Vamos, que este año me he dicho que su puta madre va a embarcarse en estas manidas aventuras, que yo me voy a mi pueblo y tan ricamente. Además, como me fundí la pasta en Semana Santa, tampoco me daba ni para un paseo en barca en el Retiro, osea que no había mucho que decidir.
Ya os conté mi lucha sin cuartel contra las arañas cabronas, pues han vuelto, las muy brujas. Cada mañana descubro una nueva tela en lugares insospechados. Pero tengo que aguantar como una jabata, porque todo el mundo se cachondea de mí diciendo que para qué tantos aspavientos, la de Madrid, si son molinillos. Ya, pero de café.

La paz de la vida rural, el reposo y el canto de los pajarillos… sí, esos que te cagan el coche y te toca bajarte al túnel de lavado, porque se corroe la carrocería, quién les pegará un tiro, por favor.
Todo el mundo empeñado en quedar contigo a las nueve de la mañana – o antes- para dar un paseo (“es que luego hace mucho calor”), arreglar la bici (“que a mí más tarde me viene mal”), a preparar la peña para la fiesta (“joder con los de Madrid, no hay quien os saque de la cama temprano”), ir al mercadillo (“que a última hora ya no queda nada interesante”) o lo que se os pueda ocurrir. Y todo ello acompañado de unas cañas o unos vinos o unas porras fritas, que a las dos de la tarde se te traba ya la lengua y estás deseando comer para echarte una siesta… Pero si lo haces te pierdes la partida de mus, o la de dominó o la de lo que  sea, donde siempre haces el ridículo porque esto no es lo tuyo.

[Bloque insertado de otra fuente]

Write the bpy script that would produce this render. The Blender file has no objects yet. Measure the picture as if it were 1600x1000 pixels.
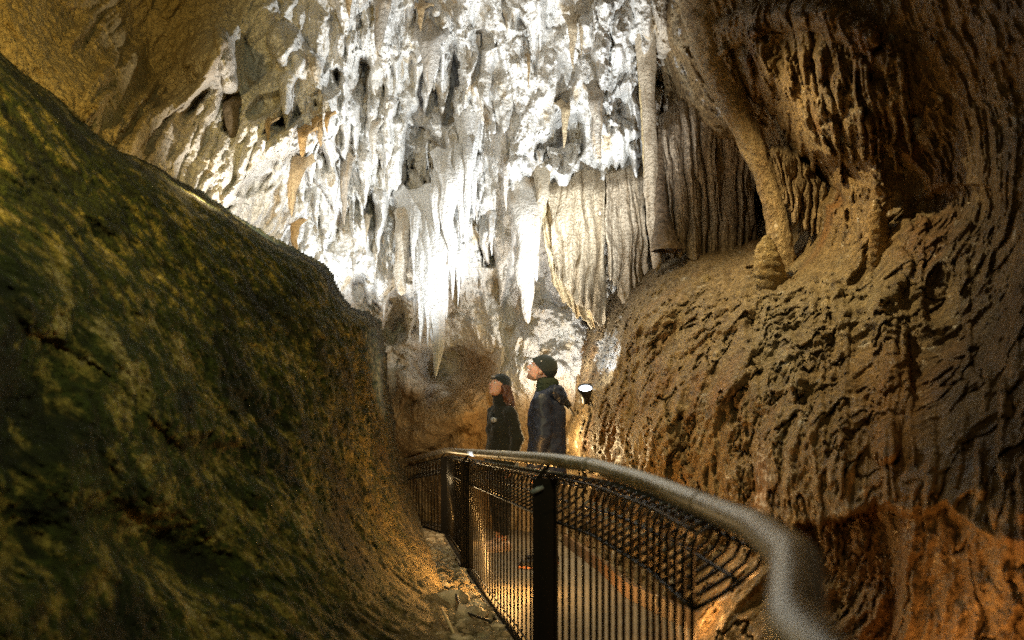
import bpy, math, random
import numpy as np
from mathutils import Vector, Matrix
random.seed(7); rng = np.random.default_rng(11)
S = bpy.context.scene
C = S.collection
F = 1244.4; HZ = 588.0                      # focal length in photo pixels, horizon row

# ------------------------------------------------------------------ camera
cd = bpy.data.cameras.new("camera"); cam = bpy.data.objects.new("camera", cd); C.objects.link(cam)
cam.rotation_euler = (math.radians(90), 0, 0)
cd.lens = 28; cd.sensor_width = 36; cd.shift_y = 88/1600
cd.clip_start = 0.05; cd.clip_end = 200
cd.dof.use_dof = True; cd.dof.focus_distance = 8.3; cd.dof.aperture_fstop = 2.0
S.camera = cam
# ------------------------------------------------------------------ world (faint spill of the cave behind the camera)
w = bpy.data.worlds.new("World"); S.world = w; w.use_nodes = True
bg = w.node_tree.nodes["Background"]
bg.inputs[0].default_value = (1.0, .78, .45, 1); bg.inputs[1].default_value = 0.028
S.view_settings.view_transform = 'Standard'; S.view_settings.look = 'None'; S.view_settings.exposure = 0.0
S.cycles.use_denoising = False; S.cycles.sample_clamp_indirect = 1.5; S.cycles.sample_clamp_direct = 12
S.cycles.max_bounces = 6; S.cycles.diffuse_bounces = 3; S.cycles.caustics_reflective = False; S.cycles.caustics_refractive = False

def P(px, py, d):
    return np.array([(px-800)/F*d, d, (HZ-py)/F*d])
def aim(o, target):
    o.rotation_euler = (Vector(target)-Vector(o.location)).to_track_quat('-Z', 'Y').to_euler()
def lamp(name, kind, loc, power, col, target=None, size=0.03, cone=100, blend=.6, parent=None):
    l = bpy.data.lights.new(name, kind); l.energy = power; l.color = col
    if kind == 'AREA': l.size = size
    else: l.shadow_soft_size = size
    if kind == 'SPOT': l.spot_size = math.radians(cone); l.spot_blend = blend
    o = bpy.data.objects.new(name, l); C.objects.link(o); o.location = loc
    if target is not None: aim(o, target)
    return o
WHT = (.90, .96, 1.0); WARM = (1.0, .74, .40); ORG = (1.0, .45, .12)
#LIGHTS
# flood lamp beams on the flowstone wall, mixed with added fill lights
lamp('flood_or_fill_beam', 'SPOT', P(914, 596, 7.45), 200, WHT, P(640, 60, 8.6), .025, 95, .8)
lamp('flood_or_fill_beam', 'SPOT', P(914, 596, 7.45), 170, WHT, P(900, 60, 8.4), .025, 75, .8)
lamp('flood_or_fill_beam', 'SPOT', P(985, 590, 6.2), 740, WHT, P(690, 70, 8.5), .03, 84, .7)  # added key light in front of the side rock, no lamp body
lamp('flood_or_fill_beam', 'SPOT', P(700, 780, 6.2), 140, WHT, P(680, 20, 8.4), .03, 74, .6)  # added unseen uplight, lights the white wall from lower front
lamp('flood_or_fill_beam', 'SPOT', P(880, 612, 8.25), 85, (1, .96, .88), P(840, 470, 9.4), .03, 125, .8)
lamp('flood_or_fill_beam', 'SPOT', P(575, 640, 8.0), 200, WHT, P(560, 60, 8.4), .03, 95, .8)
lamp('flood_or_fill_beam', 'SPOT', P(916, 590, 7.45), 40, WHT, P(952, 548, 8.2), .03, 70, .5)
lamp('flood_or_fill_beam', 'SPOT', P(445, 368, 6.0), 90, (1, .93, .82), P(390, 120, 7.0), .04, 130, .9)  # added fill floating over the boulder crest, brightens the upper left
lamp('fill_spot', 'SPOT', P(770, 540, 3.9), 12, (1, .78, .48), P(725, 900, 5.8), .05, 70, .9)  # added fill for rubble, fence and path, no lamp body
lamp('fill_point', 'POINT', P(856, 690, 8.3), 34, (1, .72, .36), None, .05)  # added warm fill for the ochre wall, hidden behind the taller visitor
lamp('fill_point', 'POINT', P(640, 760, 8.9), 14, (1, .70, .34), None, .05)  # added warm fill for the low hollow on the left
lamp('fill_point', 'POINT', P(318, 298, 5.2), 7, (1, .74, .36), None, .04)  # added golden fill for the ceiling ridge
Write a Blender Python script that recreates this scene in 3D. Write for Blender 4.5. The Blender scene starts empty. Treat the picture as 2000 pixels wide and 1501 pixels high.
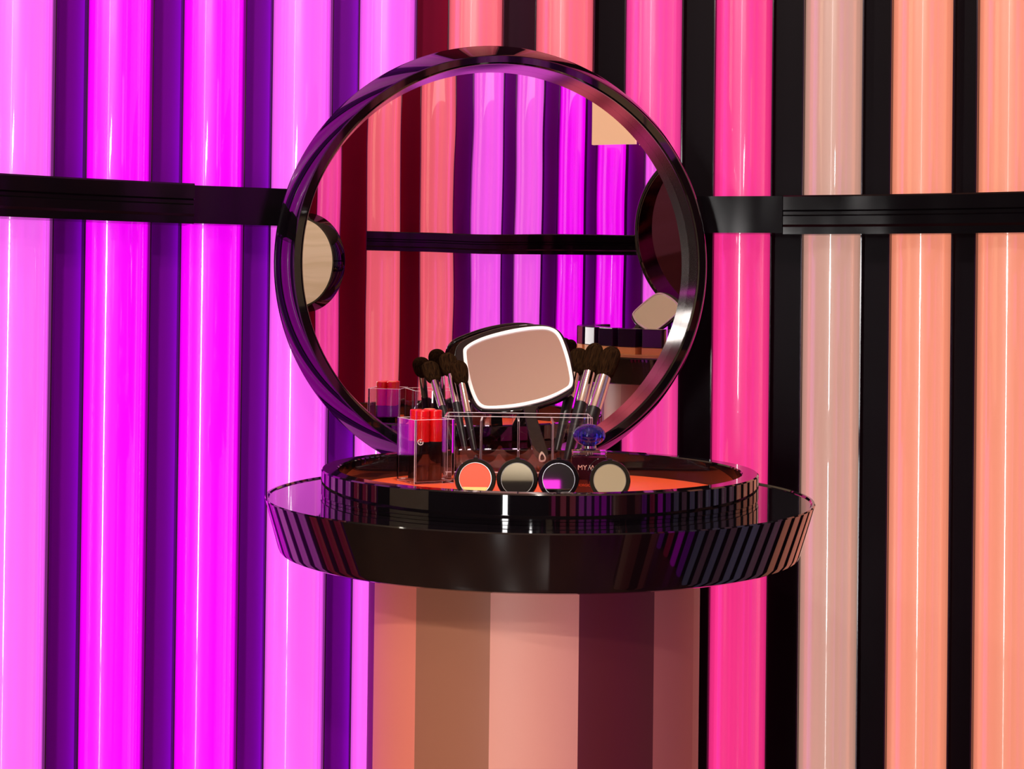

Luego llega el momento de “tomar algo” (y qué has estado haciendo todo el día, me pregunto yo) con los coleguitas que trabajan y no pueden hacerlo antes y ver a cuatrocientas generaciones de parientes, en mayor o menor grado, que se interesan por ti, te cuentan que te han visto nacer y se ven en la obligación de informarte de lo mucho que has engordado desde el último año… y tú no puedes decirles que su puta madre también lo ha hecho, y mucho más que tú, porque entonces quedas como una borde.

Luego vienen las fiestas y para qué quieres más, eso es mejor contarlo en otra entrada. Pero el caso es que terminas las vacaciones con los pies llenos de callos, harta de lavar ropa, más gorda, con el hígado para hacer foie gras, la cuenta a cero y totalmente agotada. ¿Esto es descansar? Pues claro que no: esto es un estrés y un sinvivir.